> **Exercise requirements**: Write out, word for word, the first line of the data below and every line after it through the one containing "COL = scn.collection".

> **Given information**:
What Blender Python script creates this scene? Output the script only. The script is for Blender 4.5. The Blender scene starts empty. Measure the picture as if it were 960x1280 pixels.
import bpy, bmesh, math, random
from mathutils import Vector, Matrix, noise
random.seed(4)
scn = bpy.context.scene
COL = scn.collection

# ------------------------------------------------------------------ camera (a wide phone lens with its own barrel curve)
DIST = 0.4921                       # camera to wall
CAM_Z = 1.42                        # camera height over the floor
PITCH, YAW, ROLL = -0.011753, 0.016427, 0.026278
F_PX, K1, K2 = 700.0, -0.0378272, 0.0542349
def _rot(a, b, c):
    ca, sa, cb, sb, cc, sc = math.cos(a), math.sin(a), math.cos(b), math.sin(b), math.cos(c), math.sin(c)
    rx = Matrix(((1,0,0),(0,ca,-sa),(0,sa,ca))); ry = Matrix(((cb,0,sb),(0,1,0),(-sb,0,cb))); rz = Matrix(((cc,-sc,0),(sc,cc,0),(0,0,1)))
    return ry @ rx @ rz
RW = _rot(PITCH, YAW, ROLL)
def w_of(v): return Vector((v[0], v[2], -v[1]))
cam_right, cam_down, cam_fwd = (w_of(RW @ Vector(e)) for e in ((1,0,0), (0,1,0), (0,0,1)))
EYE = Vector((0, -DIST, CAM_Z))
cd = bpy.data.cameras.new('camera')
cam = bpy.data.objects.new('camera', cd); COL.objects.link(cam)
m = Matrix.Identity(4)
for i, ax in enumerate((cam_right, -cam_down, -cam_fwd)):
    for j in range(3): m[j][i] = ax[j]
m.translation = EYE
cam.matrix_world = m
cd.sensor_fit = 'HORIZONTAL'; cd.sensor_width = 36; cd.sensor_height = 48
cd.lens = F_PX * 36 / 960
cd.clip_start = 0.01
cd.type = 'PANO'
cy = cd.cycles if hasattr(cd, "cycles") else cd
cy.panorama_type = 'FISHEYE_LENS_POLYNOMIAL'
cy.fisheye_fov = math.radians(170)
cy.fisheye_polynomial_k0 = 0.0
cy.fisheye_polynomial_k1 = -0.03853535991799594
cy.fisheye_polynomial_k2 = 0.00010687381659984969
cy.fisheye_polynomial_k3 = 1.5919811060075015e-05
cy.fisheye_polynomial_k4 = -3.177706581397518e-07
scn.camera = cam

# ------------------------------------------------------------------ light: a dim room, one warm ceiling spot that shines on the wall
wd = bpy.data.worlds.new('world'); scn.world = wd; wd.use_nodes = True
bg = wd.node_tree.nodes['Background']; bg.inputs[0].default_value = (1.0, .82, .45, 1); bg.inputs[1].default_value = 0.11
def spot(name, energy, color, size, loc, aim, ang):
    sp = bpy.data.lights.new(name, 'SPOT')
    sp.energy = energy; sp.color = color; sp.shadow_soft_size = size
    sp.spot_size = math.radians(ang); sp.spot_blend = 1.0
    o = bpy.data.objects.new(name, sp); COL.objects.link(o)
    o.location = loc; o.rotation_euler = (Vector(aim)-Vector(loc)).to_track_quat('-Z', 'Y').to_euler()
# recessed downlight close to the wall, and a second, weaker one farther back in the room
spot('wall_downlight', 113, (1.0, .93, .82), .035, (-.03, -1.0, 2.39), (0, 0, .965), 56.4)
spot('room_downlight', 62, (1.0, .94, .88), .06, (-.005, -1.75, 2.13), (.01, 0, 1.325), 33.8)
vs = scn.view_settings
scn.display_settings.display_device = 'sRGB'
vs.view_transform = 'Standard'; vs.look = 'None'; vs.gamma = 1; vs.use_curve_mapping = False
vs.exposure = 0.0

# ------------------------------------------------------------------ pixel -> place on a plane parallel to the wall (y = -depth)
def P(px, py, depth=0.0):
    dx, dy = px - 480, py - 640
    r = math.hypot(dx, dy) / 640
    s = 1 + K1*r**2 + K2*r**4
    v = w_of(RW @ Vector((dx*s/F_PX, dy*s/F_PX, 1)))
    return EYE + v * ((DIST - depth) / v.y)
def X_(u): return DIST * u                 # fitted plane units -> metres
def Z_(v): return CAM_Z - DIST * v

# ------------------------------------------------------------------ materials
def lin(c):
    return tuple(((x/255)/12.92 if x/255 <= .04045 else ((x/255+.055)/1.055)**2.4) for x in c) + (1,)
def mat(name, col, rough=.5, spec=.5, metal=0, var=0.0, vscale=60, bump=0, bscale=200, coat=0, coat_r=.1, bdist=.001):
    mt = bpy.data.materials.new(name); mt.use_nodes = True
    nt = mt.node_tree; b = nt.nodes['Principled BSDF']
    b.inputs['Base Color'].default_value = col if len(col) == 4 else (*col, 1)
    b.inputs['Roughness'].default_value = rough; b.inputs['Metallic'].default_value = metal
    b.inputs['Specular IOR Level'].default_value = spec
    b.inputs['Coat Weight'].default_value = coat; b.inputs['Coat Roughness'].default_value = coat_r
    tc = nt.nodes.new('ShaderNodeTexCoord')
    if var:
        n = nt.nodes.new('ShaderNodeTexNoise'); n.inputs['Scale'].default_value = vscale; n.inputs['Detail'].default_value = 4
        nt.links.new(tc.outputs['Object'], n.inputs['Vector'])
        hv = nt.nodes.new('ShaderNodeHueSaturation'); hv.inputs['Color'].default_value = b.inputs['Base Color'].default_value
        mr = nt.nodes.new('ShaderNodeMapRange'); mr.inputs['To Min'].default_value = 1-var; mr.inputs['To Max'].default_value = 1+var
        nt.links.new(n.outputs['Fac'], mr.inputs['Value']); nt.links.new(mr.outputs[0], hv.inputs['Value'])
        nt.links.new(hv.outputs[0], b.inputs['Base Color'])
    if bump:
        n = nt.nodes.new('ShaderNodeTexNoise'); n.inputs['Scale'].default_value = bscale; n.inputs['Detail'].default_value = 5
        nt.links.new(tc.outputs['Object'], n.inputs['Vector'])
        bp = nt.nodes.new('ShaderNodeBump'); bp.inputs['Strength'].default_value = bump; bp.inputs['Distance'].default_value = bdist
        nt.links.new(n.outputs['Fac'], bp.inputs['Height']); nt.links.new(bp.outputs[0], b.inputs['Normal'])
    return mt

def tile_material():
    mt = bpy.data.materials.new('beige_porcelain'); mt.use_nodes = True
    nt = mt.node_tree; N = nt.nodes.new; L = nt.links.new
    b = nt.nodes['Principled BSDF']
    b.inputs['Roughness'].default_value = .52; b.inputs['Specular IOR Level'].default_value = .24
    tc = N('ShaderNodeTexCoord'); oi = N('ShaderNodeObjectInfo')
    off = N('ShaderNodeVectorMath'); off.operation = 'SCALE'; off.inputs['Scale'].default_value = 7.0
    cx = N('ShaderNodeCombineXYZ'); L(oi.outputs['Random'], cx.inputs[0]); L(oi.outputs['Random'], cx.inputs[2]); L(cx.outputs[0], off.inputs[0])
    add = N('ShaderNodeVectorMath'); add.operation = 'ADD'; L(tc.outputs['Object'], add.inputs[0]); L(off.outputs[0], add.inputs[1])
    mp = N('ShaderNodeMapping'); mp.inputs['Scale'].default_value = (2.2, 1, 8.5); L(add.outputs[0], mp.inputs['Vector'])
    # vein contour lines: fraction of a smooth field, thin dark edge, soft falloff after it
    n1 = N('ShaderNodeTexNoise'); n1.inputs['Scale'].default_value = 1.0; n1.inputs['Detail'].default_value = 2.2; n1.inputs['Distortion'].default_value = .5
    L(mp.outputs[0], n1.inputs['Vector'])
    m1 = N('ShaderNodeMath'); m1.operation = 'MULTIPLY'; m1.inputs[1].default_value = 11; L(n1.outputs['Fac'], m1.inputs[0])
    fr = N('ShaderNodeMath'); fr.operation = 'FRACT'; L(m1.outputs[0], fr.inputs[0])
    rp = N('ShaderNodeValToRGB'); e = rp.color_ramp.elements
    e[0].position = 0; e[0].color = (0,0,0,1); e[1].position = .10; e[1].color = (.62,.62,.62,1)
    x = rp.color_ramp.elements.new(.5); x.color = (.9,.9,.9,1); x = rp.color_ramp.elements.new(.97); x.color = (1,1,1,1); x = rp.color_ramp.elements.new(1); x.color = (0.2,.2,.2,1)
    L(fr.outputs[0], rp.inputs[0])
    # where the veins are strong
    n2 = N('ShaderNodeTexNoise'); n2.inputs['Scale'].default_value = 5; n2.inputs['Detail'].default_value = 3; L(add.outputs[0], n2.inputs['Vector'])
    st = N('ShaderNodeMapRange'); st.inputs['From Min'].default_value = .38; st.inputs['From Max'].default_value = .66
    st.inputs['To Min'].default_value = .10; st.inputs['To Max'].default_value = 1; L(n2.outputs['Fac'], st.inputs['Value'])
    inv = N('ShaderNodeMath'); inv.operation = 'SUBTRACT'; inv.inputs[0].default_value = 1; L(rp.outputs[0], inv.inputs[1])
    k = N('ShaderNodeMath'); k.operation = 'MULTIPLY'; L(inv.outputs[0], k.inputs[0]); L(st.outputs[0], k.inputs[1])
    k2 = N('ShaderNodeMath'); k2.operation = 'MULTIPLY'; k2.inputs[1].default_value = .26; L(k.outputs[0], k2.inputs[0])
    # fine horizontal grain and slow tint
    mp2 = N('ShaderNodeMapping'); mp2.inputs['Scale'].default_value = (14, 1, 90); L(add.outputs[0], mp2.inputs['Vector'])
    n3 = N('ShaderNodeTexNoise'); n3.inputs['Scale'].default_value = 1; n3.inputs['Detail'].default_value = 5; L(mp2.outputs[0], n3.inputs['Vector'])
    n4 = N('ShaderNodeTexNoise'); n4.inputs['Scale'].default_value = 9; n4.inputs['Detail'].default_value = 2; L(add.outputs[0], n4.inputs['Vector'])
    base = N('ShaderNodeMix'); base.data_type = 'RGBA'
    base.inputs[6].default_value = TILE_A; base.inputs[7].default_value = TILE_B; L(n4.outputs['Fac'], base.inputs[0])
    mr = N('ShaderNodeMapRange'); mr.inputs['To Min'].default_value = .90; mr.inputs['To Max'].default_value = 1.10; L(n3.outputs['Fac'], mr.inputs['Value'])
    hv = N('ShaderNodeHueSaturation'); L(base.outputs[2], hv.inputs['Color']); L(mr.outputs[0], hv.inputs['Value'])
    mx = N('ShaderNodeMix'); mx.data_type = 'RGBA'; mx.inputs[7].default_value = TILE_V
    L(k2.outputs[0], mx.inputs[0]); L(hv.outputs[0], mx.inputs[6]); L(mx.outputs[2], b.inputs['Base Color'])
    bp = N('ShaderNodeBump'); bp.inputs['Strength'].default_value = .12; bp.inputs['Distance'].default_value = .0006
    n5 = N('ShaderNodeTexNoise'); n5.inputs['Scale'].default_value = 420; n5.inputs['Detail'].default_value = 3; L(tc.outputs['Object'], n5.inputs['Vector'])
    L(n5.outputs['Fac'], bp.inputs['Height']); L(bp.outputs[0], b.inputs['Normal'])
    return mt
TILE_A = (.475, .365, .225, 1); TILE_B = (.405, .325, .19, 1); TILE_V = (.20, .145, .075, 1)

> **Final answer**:
What Blender Python script creates this scene? Output the script only. The script is for Blender 4.5. The Blender scene starts empty. Measure the picture as if it were 960x1280 pixels.
import bpy, bmesh, math, random
from mathutils import Vector, Matrix, noise
random.seed(4)
scn = bpy.context.scene
COL = scn.collection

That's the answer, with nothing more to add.